PROBLEM TO WORK ON:
Repeat the full listing below verbatim and keep the images out.
Begin DATASET EXCERPT
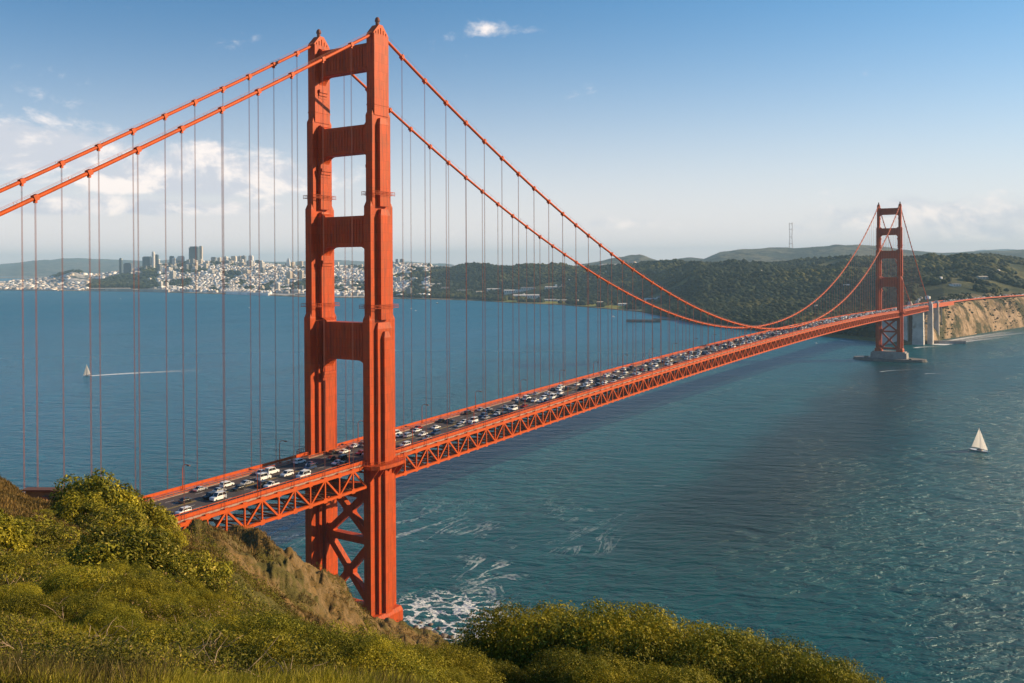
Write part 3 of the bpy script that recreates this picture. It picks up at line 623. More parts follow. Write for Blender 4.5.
tag(mb.build('suspender_rope', [ROPE, ORANGE2], bridge), kind='stuff')
# deck
YS = list(np.arange(-SIDE, SPAN+SIDE+.1, 7.62*1.0))
def ribbon(name, x0, x1, dz0, dz1, m, parent, ya=-SIDE, yb=SPAN+SIDE, step=7.62):
    mb = MB(); yy = np.linspace(ya, yb, int((yb-ya)/step)+2)
    for a, b in zip(yy[:-1], yy[1:]):
        za, zb = deckz(a), deckz(b)
        mb.add([(x0, a, za+dz0), (x1, a, za+dz0), (x1, b, zb+dz0), (x0, b, zb+dz0), (x0, a, za+dz1), (x1, a, za+dz1), (x1, b, zb+dz1), (x0, b, zb+dz1)],
               [(0, 3, 2, 1), (4, 5, 6, 7), (0, 1, 5, 4), (2, 3, 7, 6), (1, 2, 6, 5), (3, 0, 4, 7)])
    return mb.build(name, m, parent)
road = ribbon('roadway', -9.6, 9.6, -.5, 0, ASPH, bridge)
mb = MB(); mk = MB()
for lx in (-6.2, -3.1, 3.1, 6.2):
    for y in np.arange(-SIDE+4, SPAN+SIDE-6, 12.2):
        z0, z1 = deckz(y)+.006, deckz(y+3.6)+.006
        mb.add([(lx-.09, y, z0), (lx+.09, y, z0), (lx+.09, y+3.6, z1), (lx-.09, y+3.6, z1)], [(0, 1, 2, 3)])
tag(mb.build('lane_marking', WHITE, road), kind='stuff')
for y in np.arange(-SIDE, SPAN+SIDE-7, 7.62):
    for lx in (-.25, .25): mk.add([(lx-.08, y, deckz(y)+.006), (lx+.08, y, deckz(y)+.006), (lx+.08, y+7.62, deckz(y+7.62)+.006), (lx-.08, y+7.62, deckz(y+7.62)+.006)], [(0, 1, 2, 3)])
mk.build('centre_marking', YELLOW, road)
for s in (-1, 1):
    ribbon('sidewalk', *sorted((s*9.6, s*12.9)), -.35, .22, WALK, bridge)
    mb = MB()       # outer and roadside railings
    for x, hh, st in ((s*13.05, 1.25, 2.54), (s*9.85, .85, 3.8)):
        yy = np.arange(-SIDE, SPAN+SIDE+.1, 7.62)
        for a, b in zip(yy[:-1], yy[1:]):
            if x*s > 12 and (abs((a+b)/2) < 9 or abs((a+b)/2-SPAN) < 9): continue
            za, zb = deckz(a)+.22, deckz(b)+.22
            mb.beam((x, a, za+hh), (x, b, zb+hh), .20, .16); mb.beam((x, a, za+.2), (x, b, zb+.2), .12, .12)
            if x*s > 12: mb.beam((x, a, za+.75), (x, b, zb+.75), .05, .75)
            n = int(7.62/st)
            for k in range(n): q = a+7.62*k/n; mb.beam((x, q, deckz(q)+.2), (x, q, deckz(q)+.22+hh), .13, .13)
    mb.build('railing', ORANGE2, bridge)
    mb = MB(); x = s*13.7; p = 7.62     # stiffening truss
    secs = [(-SIDE, -8.2), (8.2, SPAN-8.2), (SPAN+8.2, SPAN+SIDE)]
    for ya, yb in secs:
        n = int(round((yb-ya)/p)); n += n % 2; yy = np.linspace(ya, yb, n+1)
        for i in range(n):
            a, b = yy[i], yy[i+1]; ta, tb = deckz(a)-.75, deckz(b)-.75; ba, bb = ta-7.0, tb-7.0
            mb.beam((x, a, ta), (x, b, tb), 1.0, 1.0); mb.beam((x, a, ba), (x, b, bb), .95, .85)
            if i % 2 == 0: mb.beam((x, a, ba), (x, b, tb), .62, .62)
            else: mb.beam((x, a, ta), (x, b, bb), .62, .62)
            mb.beam((x, a, ta), (x, a, ba), .5, .5)
            for z, zz in ((ta, 0), (ba, 0)): mb.box(x-.36, x+.36, a-.9, a+.9, z-.8, z+.8)
    mb.build('stiffening_truss', ORANGE2, bridge)
mb = MB()
for ya, yb in secs:
    yy = np.arange(ya, yb+.1, p)
    for i, a in enumerate(yy):
        ta = deckz(a)-1.4; mb.beam((-13.3, a, ta), (13.3, a, ta), .5, 1.3)
        if a+p <= yb+1:
            b = a+p; bb = deckz(b)-7.75; ba = deckz(a)-7.75
            for u, v in ((-13.3, 0), (0, 13.3)): mb.beam((u, a, ba), (v, b, bb), .5, .5); mb.beam((v, a, ba), (u, b, bb), .5, .5)
            mb.beam((-13.3, a, ba), (13.3, a, ba), .4, .5)
            if i % 2 == 0: mb.beam((-13.2, a, ba), (0, a, ta-.6), .35, .35); mb.beam((13.2, a, ba), (0, a, ta-.6), .35, .35)
mb.build('deck_bracing', RUST, bridge)

# ---------------------------------------------------------------- south shore structures
CONCP = mat('pale_concrete', (.62, .57, .52), .85, noise=[(.05, (.45, .41, .38), .4, .65), (.3, (.35, .31, .28), .6, .8), (.09, (.30, .24, .19), .55, .75)], bump=(.2, .5, .6))
def pylon(y, label, w=7, ztop=72, base=-2):
    r = tag(empty('bridge_pylon', (0, y, 0)), label, 'pylon')
    for s in (-1, 1):
        mb = MB(); x = s*15.5
        mb.box(x-4.2, x+4.2, -w/2, w/2, base, ztop-8, tx=.5, ty=.5); mb.box(x-3.5, x+3.5, -w/2+.8, w/2-.8, ztop-8, ztop+1.5, tx=.15, ty=.15); mb.box(x-2.6, x+2.6, -w/2+1.4, w/2-1.4, ztop+1.5, ztop+5, tx=.5, ty=.5)
        for k in (-1.9, 0, 1.9): mb.box(x+k-.35, x+k+.35, -w/2-.3, -w/2+.6, base, ztop-10)
        mb.build('shaft', CONCP, r)
    mb = MB(); mb.box(-12, 12, -w/2+1, w/2-1, ztop-18, ztop-12); mb.build('cross_wall', CONC, r)
    return r
pylon(SPAN+SIDE+4, 'tall pale concrete pylon carrying the deck at the shore beyond the far tower', 10, 69)
pylon(SPAN+SIDE+98, 'slimmer pale concrete pylon on the shore just behind the tall one', 7, 68)
fort = tag(empty('anchorage_block', (-14, 1604, 0)), 'massive stained concrete block with a rusty recess under the far end of the deck', 'anchorage')
mb = MB(); mb.box(-16, -1.2, -6, 14, -2, 55, tx=1.2, ty=1.0); mb.box(5.2, 22.5, -6, 14, -2, 57, tx=1.0, ty=1.0); mb.box(-1.6, 5.6, 2, 13, -2, 54)
for z in (14, 27, 40): mb.box(-16.3, -1.0, -6.1, 14.2, z, z+.8, ); mb.box(5.0, 22.8, -6.1, 14.2, z+1, z+1.8)
mb.box(-46, -16, -2, 12, -2, 47, tx=1.4, ty=1.4)
mb.build('wall', CONCP, fort)
mb = MB(); mb.box(-.8, 4.8, 1.2, 2.0, 0, 50); [mb.beam((-.8, 1, z), (4.8, 1, z+6), .7, .7) for z in (2, 10, 18, 26, 34, 42)]; mb.build('recess_panel', RUST, fort)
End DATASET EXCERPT
ANSWER TO THIS PROBLEM:
Write part 3 of the bpy script that recreates this picture. It picks up at line 623. More parts follow. Write for Blender 4.5.
tag(mb.build('suspender_rope', [ROPE, ORANGE2], bridge), kind='stuff')
# deck
YS = list(np.arange(-SIDE, SPAN+SIDE+.1, 7.62*1.0))
def ribbon(name, x0, x1, dz0, dz1, m, parent, ya=-SIDE, yb=SPAN+SIDE, step=7.62):
    mb = MB(); yy = np.linspace(ya, yb, int((yb-ya)/step)+2)
    for a, b in zip(yy[:-1], yy[1:]):
        za, zb = deckz(a), deckz(b)
        mb.add([(x0, a, za+dz0), (x1, a, za+dz0), (x1, b, zb+dz0), (x0, b, zb+dz0), (x0, a, za+dz1), (x1, a, za+dz1), (x1, b, zb+dz1), (x0, b, zb+dz1)],
               [(0, 3, 2, 1), (4, 5, 6, 7), (0, 1, 5, 4), (2, 3, 7, 6), (1, 2, 6, 5), (3, 0, 4, 7)])
    return mb.build(name, m, parent)
road = ribbon('roadway', -9.6, 9.6, -.5, 0, ASPH, bridge)
mb = MB(); mk = MB()
for lx in (-6.2, -3.1, 3.1, 6.2):
    for y in np.arange(-SIDE+4, SPAN+SIDE-6, 12.2):
        z0, z1 = deckz(y)+.006, deckz(y+3.6)+.006
        mb.add([(lx-.09, y, z0), (lx+.09, y, z0), (lx+.09, y+3.6, z1), (lx-.09, y+3.6, z1)], [(0, 1, 2, 3)])
tag(mb.build('lane_marking', WHITE, road), kind='stuff')
for y in np.arange(-SIDE, SPAN+SIDE-7, 7.62):
    for lx in (-.25, .25): mk.add([(lx-.08, y, deckz(y)+.006), (lx+.08, y, deckz(y)+.006), (lx+.08, y+7.62, deckz(y+7.62)+.006), (lx-.08, y+7.62, deckz(y+7.62)+.006)], [(0, 1, 2, 3)])
mk.build('centre_marking', YELLOW, road)
for s in (-1, 1):
    ribbon('sidewalk', *sorted((s*9.6, s*12.9)), -.35, .22, WALK, bridge)
    mb = MB()       # outer and roadside railings
    for x, hh, st in ((s*13.05, 1.25, 2.54), (s*9.85, .85, 3.8)):
        yy = np.arange(-SIDE, SPAN+SIDE+.1, 7.62)
        for a, b in zip(yy[:-1], yy[1:]):
            if x*s > 12 and (abs((a+b)/2) < 9 or abs((a+b)/2-SPAN) < 9): continue
            za, zb = deckz(a)+.22, deckz(b)+.22
            mb.beam((x, a, za+hh), (x, b, zb+hh), .20, .16); mb.beam((x, a, za+.2), (x, b, zb+.2), .12, .12)
            if x*s > 12: mb.beam((x, a, za+.75), (x, b, zb+.75), .05, .75)
            n = int(7.62/st)
            for k in range(n): q = a+7.62*k/n; mb.beam((x, q, deckz(q)+.2), (x, q, deckz(q)+.22+hh), .13, .13)
    mb.build('railing', ORANGE2, bridge)
    mb = MB(); x = s*13.7; p = 7.62     # stiffening truss
    secs = [(-SIDE, -8.2), (8.2, SPAN-8.2), (SPAN+8.2, SPAN+SIDE)]
    for ya, yb in secs:
        n = int(round((yb-ya)/p)); n += n % 2; yy = np.linspace(ya, yb, n+1)
        for i in range(n):
            a, b = yy[i], yy[i+1]; ta, tb = deckz(a)-.75, deckz(b)-.75; ba, bb = ta-7.0, tb-7.0
            mb.beam((x, a, ta), (x, b, tb), 1.0, 1.0); mb.beam((x, a, ba), (x, b, bb), .95, .85)
            if i % 2 == 0: mb.beam((x, a, ba), (x, b, tb), .62, .62)
            else: mb.beam((x, a, ta), (x, b, bb), .62, .62)
            mb.beam((x, a, ta), (x, a, ba), .5, .5)
            for z, zz in ((ta, 0), (ba, 0)): mb.box(x-.36, x+.36, a-.9, a+.9, z-.8, z+.8)
    mb.build('stiffening_truss', ORANGE2, bridge)
mb = MB()
for ya, yb in secs:
    yy = np.arange(ya, yb+.1, p)
    for i, a in enumerate(yy):
        ta = deckz(a)-1.4; mb.beam((-13.3, a, ta), (13.3, a, ta), .5, 1.3)
        if a+p <= yb+1:
            b = a+p; bb = deckz(b)-7.75; ba = deckz(a)-7.75
            for u, v in ((-13.3, 0), (0, 13.3)): mb.beam((u, a, ba), (v, b, bb), .5, .5); mb.beam((v, a, ba), (u, b, bb), .5, .5)
            mb.beam((-13.3, a, ba), (13.3, a, ba), .4, .5)
            if i % 2 == 0: mb.beam((-13.2, a, ba), (0, a, ta-.6), .35, .35); mb.beam((13.2, a, ba), (0, a, ta-.6), .35, .35)
mb.build('deck_bracing', RUST, bridge)

# ---------------------------------------------------------------- south shore structures
CONCP = mat('pale_concrete', (.62, .57, .52), .85, noise=[(.05, (.45, .41, .38), .4, .65), (.3, (.35, .31, .28), .6, .8), (.09, (.30, .24, .19), .55, .75)], bump=(.2, .5, .6))
def pylon(y, label, w=7, ztop=72, base=-2):
    r = tag(empty('bridge_pylon', (0, y, 0)), label, 'pylon')
    for s in (-1, 1):
        mb = MB(); x = s*15.5
        mb.box(x-4.2, x+4.2, -w/2, w/2, base, ztop-8, tx=.5, ty=.5); mb.box(x-3.5, x+3.5, -w/2+.8, w/2-.8, ztop-8, ztop+1.5, tx=.15, ty=.15); mb.box(x-2.6, x+2.6, -w/2+1.4, w/2-1.4, ztop+1.5, ztop+5, tx=.5, ty=.5)
        for k in (-1.9, 0, 1.9): mb.box(x+k-.35, x+k+.35, -w/2-.3, -w/2+.6, base, ztop-10)
        mb.build('shaft', CONCP, r)
    mb = MB(); mb.box(-12, 12, -w/2+1, w/2-1, ztop-18, ztop-12); mb.build('cross_wall', CONC, r)
    return r
pylon(SPAN+SIDE+4, 'tall pale concrete pylon carrying the deck at the shore beyond the far tower', 10, 69)
pylon(SPAN+SIDE+98, 'slimmer pale concrete pylon on the shore just behind the tall one', 7, 68)
fort = tag(empty('anchorage_block', (-14, 1604, 0)), 'massive stained concrete block with a rusty recess under the far end of the deck', 'anchorage')
mb = MB(); mb.box(-16, -1.2, -6, 14, -2, 55, tx=1.2, ty=1.0); mb.box(5.2, 22.5, -6, 14, -2, 57, tx=1.0, ty=1.0); mb.box(-1.6, 5.6, 2, 13, -2, 54)
for z in (14, 27, 40): mb.box(-16.3, -1.0, -6.1, 14.2, z, z+.8, ); mb.box(5.0, 22.8, -6.1, 14.2, z+1, z+1.8)
mb.box(-46, -16, -2, 12, -2, 47, tx=1.4, ty=1.4)
mb.build('wall', CONCP, fort)
mb = MB(); mb.box(-.8, 4.8, 1.2, 2.0, 0, 50); [mb.beam((-.8, 1, z), (4.8, 1, z+6), .7, .7) for z in (2, 10, 18, 26, 34, 42)]; mb.build('recess_panel', RUST, fort)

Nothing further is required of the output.